» **Directions for this task**
Give only one thing: the number of lines that include the word "clip".

[start of Material provided]

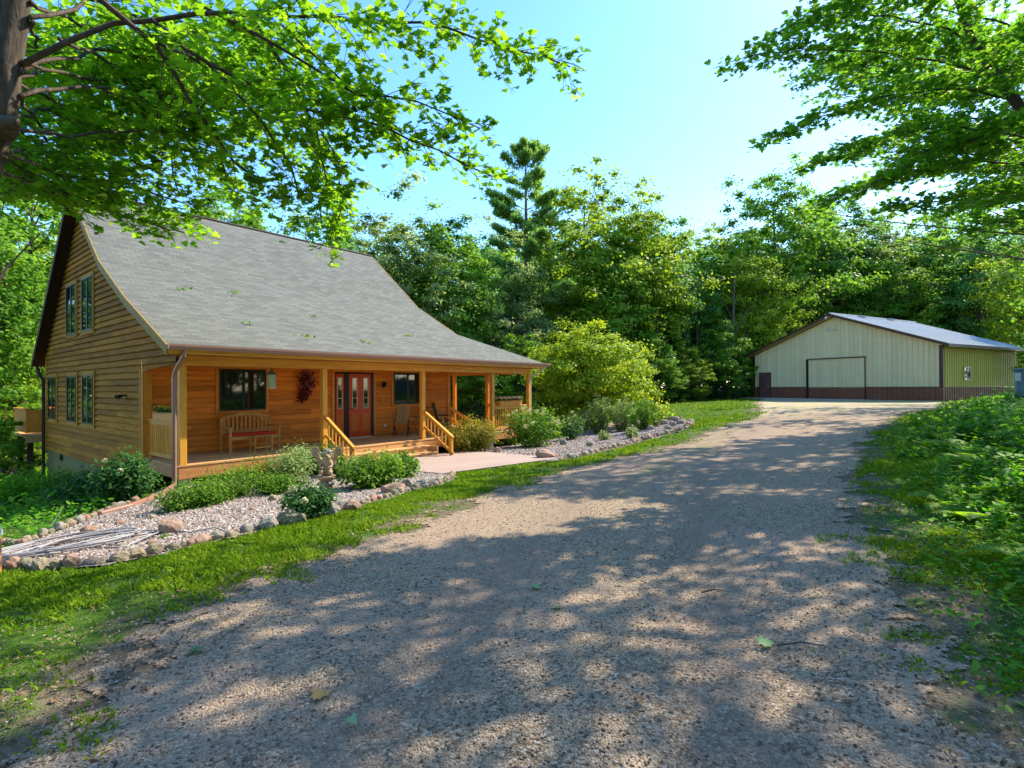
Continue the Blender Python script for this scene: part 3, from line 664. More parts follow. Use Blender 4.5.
# roof with ribs running down the slope
sl_=(PK-BH)/(BW/2); ov=.55; yo=-.55; y1=BD+.5
mb=MB()
for sgn in (-1,1):
    xe=BW/2+sgn*(BW/2+ov); ze=PK-sl_*(BW/2+ov)+.12; xr=BW/2; zr=PK+.12
    y=yo
    while y<y1-.01:
        e=min(y+.3,y1); pts=[(y,0),(y+.03,.03),(y+.07,.03),(y+.10,0),(e,0)]
        for (a,oa),(b,ob) in zip(pts,pts[1:]):
            if b<=a: continue
            mb.face([(xe,a,ze+oa),(xe,b,ze+ob),(xr,b,zr+ob),(xr,a,zr+oa)][::(1 if sgn>0 else -1)],0)
        y=e
mb.build('roof',M['metal_roof'],barn)
mb=MB()
for sgn in (-1,1):
    xe=BW/2+sgn*(BW/2+ov); ze=PK-sl_*(BW/2+ov); xr=BW/2
    mb.face([(xe,yo,ze),(xr,yo,PK),(xr,y1,PK),(xe,y1,ze)])
    mb.face([(xe,yo+.01,ze),(xe,y1,ze),(xe,y1,ze+.10),(xe,yo+.01,ze+.10)])
mb.build('soffit',M['tan_trim'],barn)
mb=MB()
for sgn in (-1,1):
    xe=BW/2+sgn*(BW/2+ov); ze=PK-sl_*(BW/2+ov)
    for ya,yb in ((yo-.03,yo),):
        q=[(xe,ya,ze-.02),(BW/2,ya,PK-.02),(BW/2,ya,PK+.17),(xe,ya,ze+.17)]; q2=[(p[0],yb,p[2]) for p in q]
        mb.face(q); mb.face(q2[::-1]); [mb.face([q[j],q2[j],q2[(j+1)%4],q[(j+1)%4]]) for j in range(4)]
    mb.box(min(xe,xe+sgn*.03),max(xe,xe+sgn*.03),yo,y1,ze-.04,ze+.15)
mb.build('roof_trim',M['brown_trim'],barn)
mb=MB()
for k in range(2): mb.box(BW/2-.25,BW/2+.25,3.0+k*4,3.9+k*4,PK+.14,PK+.22)
mb.tube([(BW/2,yo,PK+.15),(BW/2,y1,PK+.15)],.10,6); mb.build('ridge_vent',M['metal_roof'],barn)
# sliding door and the painted shadow at its jamb
def fx(px): # position along the front for a bearing
    k=(px-512)/FPX; return (k*43.75-20.25)/(.477+.879*k)
a0,a1=fx(809),fx(865.5)
mb=MB(); mb.box(a0-.16,a0,-.10,-.034,0,3.0); mb.build('jamb_shadow',M['black'],barn)  # black strip paints the dark shadow beside the left jamb
mb=MB(); mb.box(a0-.1,a1+.05,-.14,-.034,2.97,3.04); mb.box(a1,a1+.025,-.12,-.034,0,2.97); mb.build('door_track',M['brown_trim'],barn)
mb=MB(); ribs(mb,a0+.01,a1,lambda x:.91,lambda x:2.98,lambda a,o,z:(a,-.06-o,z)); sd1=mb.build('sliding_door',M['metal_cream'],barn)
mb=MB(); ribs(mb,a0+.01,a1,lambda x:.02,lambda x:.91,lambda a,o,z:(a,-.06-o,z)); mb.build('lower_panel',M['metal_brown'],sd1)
b0,b1=fx(760.5),fx(770.5)
mb=MB(); mb.box(b0,b1,-.06,-.034,.02,2.05); wd=mb.build('walk_door',M['brown_door'],barn,bevel=.006)
mb=MB(); mb.box(b0-.07,b0,-.07,-.034,0,2.12); mb.box(b1,b1+.07,-.07,-.034,0,2.12); mb.box(b0,b1,-.07,-.034,2.05,2.12); mb.build('door_frame',M['brown_trim'],wd)
mb=MB(); mb.tube([(b1-.09,-.06,1.0),(b1-.09,-.12,1.0),(b1-.2,-.12,1.0)],.015,6); mb.build('handle',M['white'],wd)
mb=MB(); c=BW/2-.1
for s in (-1,1): mb.tube([(c,-.04,5.1),(c+s*.15,-.16,5.12),(c+s*.34,-.24,5.06)],[.03,.05,.075],8)
mb.box(c-.08,c+.08,-.08,-.034,5.05,5.17); mb.build('flood_lamp',M['white'],barn)
mb=MB(); mb.tube([(BW/2-.15,-.6,PK-.1),(BW/2-.15,-.75,PK-.14)],[.07,.10],10); mb.build('peak_lamp',M['white'],barn)
mb=MB(); t=.06; y0,y1_,z0,z1=2.70,3.62,1.32,2.20
xo=BW+.034
for q in ((y0,y1_,z0,z0+t),(y0,y1_,z1-t,z1),(y0,y0+t,z0+t,z1-t),(y1_-t,y1_,z0+t,z1-t),((y0+y1_)/2-.03,(y0+y1_)/2+.03,z0+t,z1-t)): mb.box(xo,xo+.05,*q)
wn=mb.build('window',M['cream'],barn); mb=MB(); mb.box(xo+.005,xo+.025,y0+.02,y1_-.02,z0+.02,z1-.02); mb.build('pane',M['glass'],wn)
# concrete apron
Bm=Matrix.Translation(barn.location)@Matrix.Rotation(BR,4,'Z')
ap=[Bm@Vector(p) for p in ((-.5,-1.3,0),(fx(866)+.4,-1.3,0),(fx(866)+.4,-.04,0),(-.5,-.04,0))]
slab('concrete_apron',ap,-1.5,-1.04,M['concrete'])
# blue grey shed at the right edge of the view
shed=empty('garden_shed',(19.1,19.9,h1(20,20)),-.75,'small blue grey metal shed among the plants by the right edge','shed')
mb=MB(); ribs(mb,0,2.6,lambda x:0,lambda x:1.45,lambda a,o,z:(a,-o,z),.2,.02); ribs(mb,0,2,lambda x:0,lambda x:1.45,lambda a,o,z:(-o,2-a,z),.2,.02); mb.box(.02,2.6,.02,2,0,1.4); mb.build('wall',M['blue_metal'],shed)
mb=MB(); mb.box(-.1,2.7,-.1,2.1,1.45,1.52); mb.build('roof',M['blue_metal'],shed,bevel=.02)
mb=MB(); mb.box(-.02,.14,-.06,-.02,1.05,1.35); mb.build('vent',M['white'],shed)
# ---------------------------------------------------------------- trees
def limb(mb, a, b, r0, r1, bend=.12, seg=6, n=5, sag=0):
    a=Vector(a); b=Vector(b); L=(b-a).length; off=Vector((random.gauss(0,1),random.gauss(0,1),random.gauss(0,.5)))*bend*L
    pts=[]; rad=[]
    for i in range(n+1):
        t=i/n; p=a.lerp(b,t)+off*math.sin(PI*t)*.6+Vector((0,0,-sag*L*math.sin(PI*t))); pts.append(p); rad.append(r0+(r1-r0)*t)
    mb.tube(pts,rad,seg); return pts
def crown_points(height, base, width, nclump, per, top_flat=1.0, seed=0, cs=1.0, hollow=.55):
    """leaf clumps through the crown's volume; returns clump centres, leaf centres and normals"""
    r=np.random.default_rng(seed); C=[]; tries=0
    while len(C)<nclump and tries<20000:
        tries+=1
        p=r.normal(size=3); p/=np.linalg.norm(p); rad=hollow+(1-hollow)*r.random()**.6
        ang=math.atan2(p[1],p[0]); lob=1+.22*math.sin(3*ang+seed)+.18*math.sin(5*ang+2*seed+4*p[2])+.16*math.sin(7*p[2]+2*ang)+.17*float(np.clip(r.normal(),-1.5,1.0))
        z=p[2]*rad*lob; hz=(height-base)/2
        sh=(1-.35*max(z,0)) 
        q=np.array([p[0]*rad*lob*width/2*sh,p[1]*rad*lob*width/2*sh,base+hz+z*hz*.95])
        if all(np.linalg.norm((q-c)*np.array([1,1,1.3]))>width*.07 for c in C): C.append(q)
    C=np.array(C); P=[];N=[];R=[]
    ctr=np.array([0,0,base+(height-base)*.42])
    for c in C:
        s=cs*width*(.055+.065*r.random()**1.5); m=int(per*(.7+.6*r.random()))
        d=r.normal(size=(m,3)); d/=np.linalg.norm(d,axis=1,keepdims=True); rr=np.minimum(np.abs(r.normal(size=(m,1)))*.70,1.3)
        off=d*rr*np.array([s*1.25,s*1.25,s*.62]); P.append(c+off)
        out=unit((c-ctr)[None,:]); nn=d*.5+out*.5+np.array([0,0,.55])+r.normal(size=(m,3))*.45; N.append(nn)
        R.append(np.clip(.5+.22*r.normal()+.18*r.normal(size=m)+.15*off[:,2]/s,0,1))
    return C,np.concatenate(P),np.concatenate(N),np.concatenate(R)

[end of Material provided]

» **Output below**
2